» **Short exercise**: Print exactly what lies from the line with "Generate a Blender" down to the line with "COL = SC.collection", counting both of those lines, but not the pictures.

» **Exercise material**:
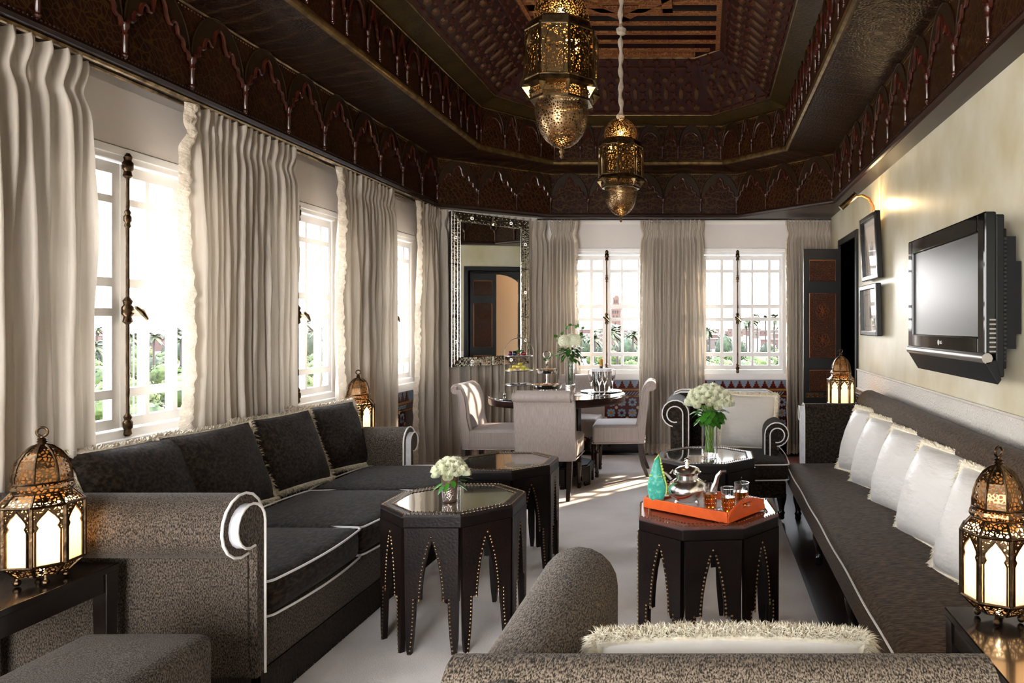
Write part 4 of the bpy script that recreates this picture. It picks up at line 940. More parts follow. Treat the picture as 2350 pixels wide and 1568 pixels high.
def make_pendant():
    r = thing('pendant_lantern', 'x', 'pendant lamp', group=None); o8 = pi/8; Rw = .172
    # local z = 0 at the finial tip
    b = MB(); b.lathe([(0, 0), (.006, .004), (.010, .012), (.005, .02), (.010, .028), (.014, .036), (.006, .044), (.018, .054)], 12); b.build('finial', m_brass, r)
    bowl = [(.018, .052), (.045, .062), (.075, .085), (.100, .120), (.117, .165), (.125, .215), (.126, .265)]
    b = MB(); b.shell(bowl, 40); b.build('pierced_bowl', m_pierceB, r)
    b = MB(); b.tube([(.128*cos(a*pi/16), .128*sin(a*pi/16), .266) for a in range(32)], .005, 6, closed=True); b.build('bowl_rim', m_brass, r)
    b = MB(); b.shell([(.128, .262), (.150, .262), (.150, .272)], 8, rot=o8); b.build('lower_flange', m_brass, r, smooth=False)
    b = MB(); b.shell([(.146, .272), (.158, .285), (.158, .305), (.146, .322)], 8, rot=o8); b.build('pierced_belt', m_pierceP, r, smooth=False)
    b = MB(); b.shell([(.146, .320), (.178, .330), (Rw, .350), (Rw, .354)], 8, rot=o8)
    for k in range(8): a = o8 + 2*pi*k/8; b.add([(.15*cos(a-.1), .15*sin(a-.1), .322), (.15*cos(a+.1), .15*sin(a+.1), .322), (.186*cos(a), .186*sin(a), .318), (.176*cos(a), .176*sin(a), .345), (.15*cos(a), .15*sin(a), .27)], [(0, 2, 3), (2, 1, 3), (0, 4, 2), (1, 2, 4)])
    b.build('upper_flange', m_brass, r, smooth=False)
    side = 2*Rw*sin(o8); w = side/2; ap = Rw*cos(o8)
    b = MB(); b.box(-w + .006, w - .006, -.001, .001, .352, .585); pp = b.build('pierced_panel', m_pierceP, None, smooth=False); COL.objects.unlink(pp)
    aw = w*.62; ar = [(aw, .36), (aw, .47), (aw*1.12, .485), (aw*1.05, .515), (aw*.7, .548), (0, .572)]
    b = MB(); b.tube([(-x, -.003, z) for x, z in ar] + [(x, -.003, z) for x, z in reversed(ar[:-1])], .004, 5); b.tube([(-w+.006, -.002, .355), (w-.006, -.002, .355)], .004, 5); b.tube([(-w+.006, -.002, .583), (w-.006, -.002, .583)], .004, 5); am = b.build('arch_moulding', m_brass, None); COL.objects.unlink(am)
    for k in range(8):
        M = Matrix.Rotation(2*pi*k/8, 4, 'Z') @ Matrix.Translation((0, -ap, 0))
        for q in (pp, am): d = dup(q, r, (0, 0, 0)); d.matrix_local = M
    b = MB()
    for k in range(8): a = o8 + 2*pi*k/8; b.tube([(Rw*cos(a), Rw*sin(a), .352), (Rw*cos(a), Rw*sin(a), .588)], .007, 6)
    b.build('frame', m_brass, r)
    b = MB(); b.shell([(Rw + .004, .586), (Rw + .004, .594), (.158, .600), (.156, .625), (.140, .640), (.130, .645)], 8, rot=o8); b.build('collar', m_brass, r, smooth=False)
    b = MB(); b.shell([(.128, .642), (.130, .68), (.122, .725), (.104, .762), (.072, .792), (.03, .81), (.012, .814)], 36); b.build('pierced_dome', m_pierceP, r)
    b = MB(); b.ball((0, 0, .70), .016, 10, 7); b.build('bulb', m_bulb, r)
    b = MB(); pts = []; rad = []
    for i in range(60):
        z = .80 + i*.0165; pts.append((.004*sin(z*30), .004*cos(z*24), z)); rad.append(.017 + .005*sin(z*55) + (.012 if i in (1, 2) else 0) + (.02 if i in (41, 42, 43) else 0) - (.006 if i in (39, 40) else 0))
    b.tube(pts, rad, 8); b.build('fabric_cord_cover', m_ruff, r)
    plight(r, 'pendant_light', (0, 0, .66), 5, r=.02); plight(r, 'pendant_light', (0, 0, .46), 1.2, r=.02); return r
pe = make_pendant(); pe.location = (-.69, 3.42, 2.148); pe['label'] = 'large pierced brass pendant lantern hanging nearest the viewer'
copy_tree(pe, (-.672, 5.62, 2.158), R(22.5), 'farther pierced brass pendant lantern on a white fabric-covered cord')

# ================================================================ MIRROR
M0 = Vector((-2.352, 6.60)); M1 = Vector((-1.799, 7.259)); md = (M1 - M0); MW = md.length; ang = math.atan2(md.y, md.x); MH = 1.44
mi = thing('wall_mirror', 'tall etched mirror with silvered glass frame on the angled corner', 'mirror', (M0.x, M0.y, .965), ang)
mi.rotation_euler = (0, 0, ang)
b = MB(); b.box(.005, MW - .005, .01, .03, .005, MH - .005); b.build('backing', m_blackm, mi, smooth=False)
bw = .092
b = MB(); b.box(bw, MW - bw, -.002, .01, bw, MH - bw); b.build('mirror_glass', m_mirror, mi, smooth=False)
def bp_(poly, nm='bevelled_panel'):
    b = MB(); c = Vector((sum(p[0] for p in poly)/len(poly), sum(p[1] for p in poly)/len(poly)))
    inn = [Vector(p) + (c - Vector(p)).normalized()*.016 for p in poly]; n = len(poly)
    b.add([(p[0], .008, p[1]) for p in poly] + [(p[0], -.004, p[1]) for p in poly] + [(p.x, -.013, p.y) for p in inn], [(i, (i+1) % n, n+(i+1) % n, n+i) for i in range(n)] + [(n+i, n+(i+1) % n, 2*n+(i+1) % n, 2*n+i) for i in range(n)] + [tuple(range(2*n, 3*n))])
    return b.build(nm, m_bev, mi, smooth=False)
def rosette(x, z):
    b = MB()
    for k in range(8): b.ball((.013*cos(k*pi/4), -.016, .013*sin(k*pi/4)), .006, 6, 4, (1, .5, 1))
    b.ball((0, -.018, 0), .006, 6, 4); b.build('glass_rosette', m_silver, mi, loc=(x, 0, z))
cuts = [0, .33, .665, 1]
for s in (0, 1):
    X = (lambda x: x) if s == 0 else (lambda x: MW - x)
    for i in range(3):
        z0, z1 = cuts[i]*MH + .002, cuts[i+1]*MH - .002
        bp_([(X(0), z0), (X(bw), max(z0, bw)), (X(bw), min(z1, MH - bw)), (X(0), z1)][::1 if s == 0 else -1]); rosette(X(bw/2), (z0+z1)/2)
for s in (0, 1):
    Z = (lambda z: z) if s == 0 else (lambda z: MH - z)
    for i in range(2):
        x0, x1 = MW/2*i + .002, MW/2*(i+1) - .002
        bp_([(x0, Z(0)), (x1, Z(0)), (min(x1, MW - bw), Z(bw)), (max(x0, bw), Z(bw))][::1 if s == 0 else -1]); rosette((x0+x1)/2, Z(bw/2))
b = MB()
for d in (.004, .03, .064, .090):
    b.tube([(d, -.014, d), (MW-d, -.014, d), (MW-d, -.014, MH-d), (d, -.014, MH-d)], .0028, 5, closed=True)
b.build('glass_beading', m_silver, mi)
b = MB()
for d in (.016, .077):
    per = [((d, d), (MW-d, d)), ((MW-d, d), (MW-d, MH-d)), ((MW-d, MH-d), (d, MH-d)), ((d, MH-d), (d, d))]
    for A, B_ in per:
        A, B_ = Vector(A), Vector(B_); k = int((B_-A).length/.045)
        for i in range(k): p = A + (B_-A)*(i+.5)/k; b.stud((p.x, -.012, p.y), (0, -1, 0), .0065)
b.build('mirror_studs', m_silver, mi)

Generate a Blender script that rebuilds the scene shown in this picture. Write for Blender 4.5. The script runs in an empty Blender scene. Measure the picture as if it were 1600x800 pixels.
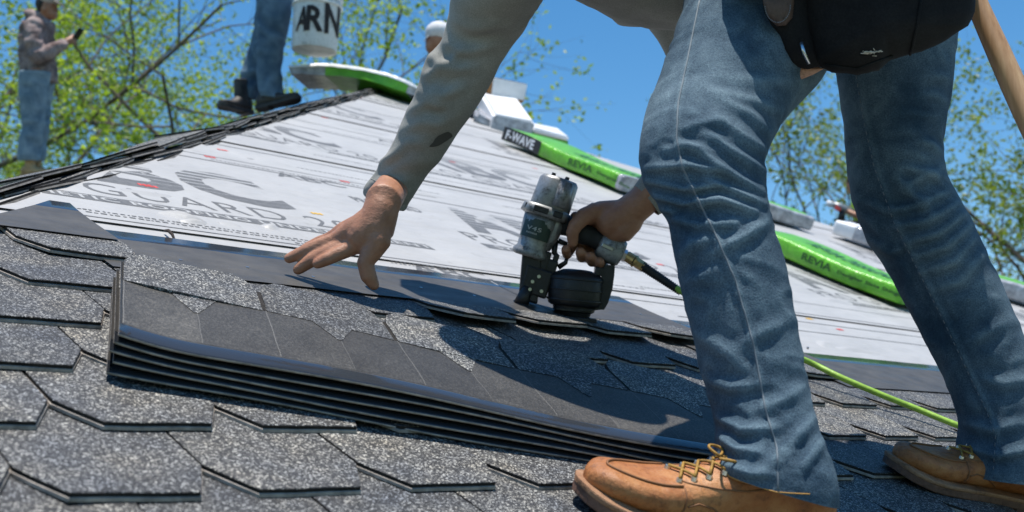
import bpy, bmesh, math, random
from mathutils import Vector, Matrix, noise
from mathutils.bvhtree import BVHTree
from mathutils.geometry import tessellate_polygon

random.seed(7)
SC = bpy.context.scene
COL = SC.collection

# ------------------------------------------------------------------ camera
F = 1823.26                      # focal length in photo pixels (1600 wide)
PITCH = math.radians(9.517)
CAM = Vector((0.0, 0.0, 4.6))
FWD = Vector((0, math.cos(PITCH), math.sin(PITCH)))
UPV = Vector((0, -math.sin(PITCH), math.cos(PITCH)))
RGT = Vector((1, 0, 0))
cd = bpy.data.cameras.new('camera')
cam = bpy.data.objects.new('camera', cd)
COL.objects.link(cam)
cam.location = CAM
cam.rotation_euler = (math.pi / 2 + PITCH, 0, 0)
cd.sensor_width = 36.0
cd.lens = F / 1600 * 36.0
cd.clip_start = 0.05
cd.clip_end = 3000
cd.dof.use_dof = True
cd.dof.focus_distance = 1.95
cd.dof.aperture_fstop = 6.3
SC.camera = cam

# ------------------------------------------------------------------ world + sun
SUN = Vector((-0.03, -0.085, 0.99)).normalized()
wd = bpy.data.worlds.new('World')
SC.world = wd
wd.use_nodes = True
nt = wd.node_tree
sky = nt.nodes.new('ShaderNodeTexSky')
sky.sky_type = 'NISHITA'
sky.sun_disc = False
sky.sun_elevation = math.asin(SUN.z)
sky.sun_rotation = math.atan2(SUN.x, SUN.y)
sky.altitude = 300
sky.air_density = 1.0
sky.dust_density = 0.15
sky.ozone_density = 1.8
hs = nt.nodes.new('ShaderNodeHueSaturation')
hs.inputs['Saturation'].default_value = 1.32
hs.inputs['Hue'].default_value = 0.495
nt.links.new(sky.outputs[0], hs.inputs['Color'])
nt.links.new(hs.outputs[0], nt.nodes['Background'].inputs[0])
nt.nodes['Background'].inputs[1].default_value = 0.122
sl = bpy.data.lights.new('sun', 'SUN')
sl.energy = 5.0
sl.angle = math.radians(0.55)
sl.color = (1.0, 0.95, 0.88)
so = bpy.data.objects.new('sun', sl)
COL.objects.link(so)
so.rotation_euler = SUN.to_track_quat('Z', 'Y').to_euler()
so.location = (0, 0, 30)
SC.view_settings.view_transform = 'Standard'
SC.view_settings.look = 'None'
SC.view_settings.exposure = 0.38
SC.view_settings.gamma = 1.0
SC.view_settings.use_curve_mapping = False

# ------------------------------------------------------------------ frames
def ray(px, py):
    return RGT * ((px - 800) / F) - UPV * ((py - 400) / F) + FWD

def at(px, py, d):
    return CAM + ray(px, py) * d

def pix(P):
    q = P - CAM
    z = q.dot(FWD)
    return 800 + F * q.dot(RGT) / z, 400 - F * q.dot(UPV) / z, z

RU = Vector((0.74072721, 0.67180592, 0.0)).normalized()
RV = Vector((-0.60462296, 0.66665188, 0.43589717)).normalized()
RN = RU.cross(RV).normalized()
H = 0.52
RO = CAM - RN * H
RM = Matrix(((RU.x, RV.x, RN.x, RO.x), (RU.y, RV.y, RN.y, RO.y), (RU.z, RV.z, RN.z, RO.z), (0, 0, 0, 1)))

def rp(u, v, w=0.0):
    return RO + RU * u + RV * v + RN * w

def ruv(px, py, w=0.0):
    r = ray(px, py)
    t = -(H - w) / r.dot(RN)
    q = r * t
    return q.dot(RU), q.dot(RV)

def rdepth(px, py, w=0.0):
    return -(H - w) / ray(px, py).dot(RN)

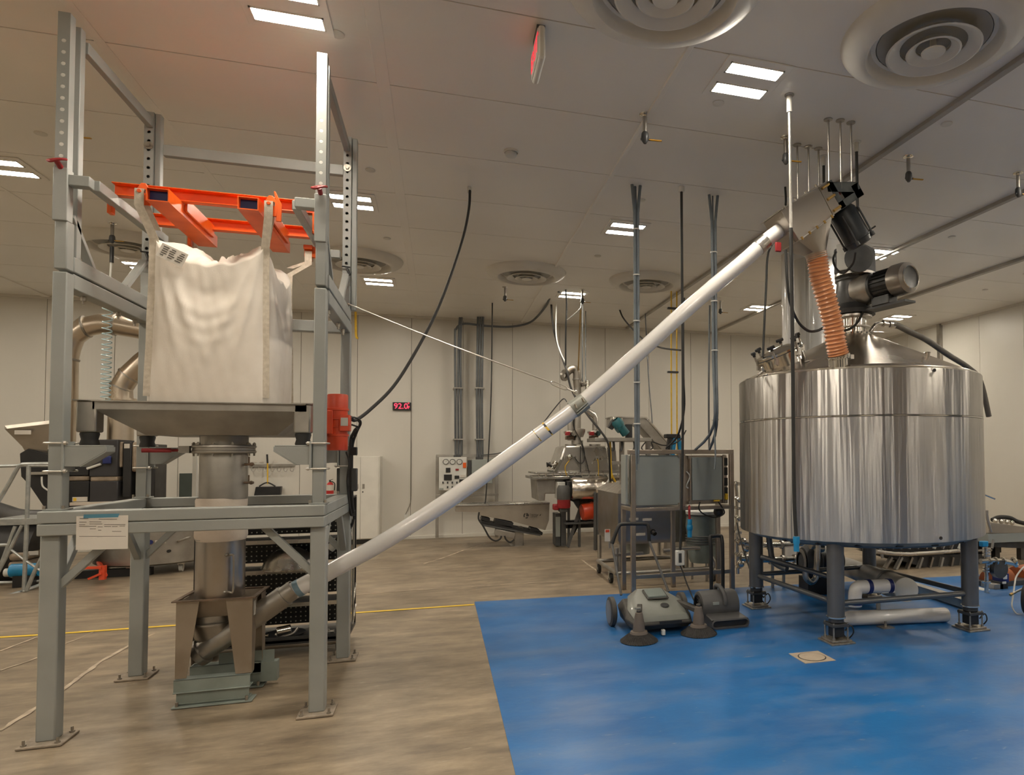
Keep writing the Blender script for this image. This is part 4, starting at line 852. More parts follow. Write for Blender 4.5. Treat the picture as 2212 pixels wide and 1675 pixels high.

» **Full output**:
Generate a Blender script that rebuilds the scene shown in this picture. Write for Blender 4.5. The script runs in an empty Blender scene. Measure the picture as if it were 1600x800 pixels.
import bpy, bmesh, math, random
from mathutils import Vector, Matrix, noise
from mathutils.bvhtree import BVHTree
from mathutils.geometry import tessellate_polygon

random.seed(7)
SC = bpy.context.scene
COL = SC.collection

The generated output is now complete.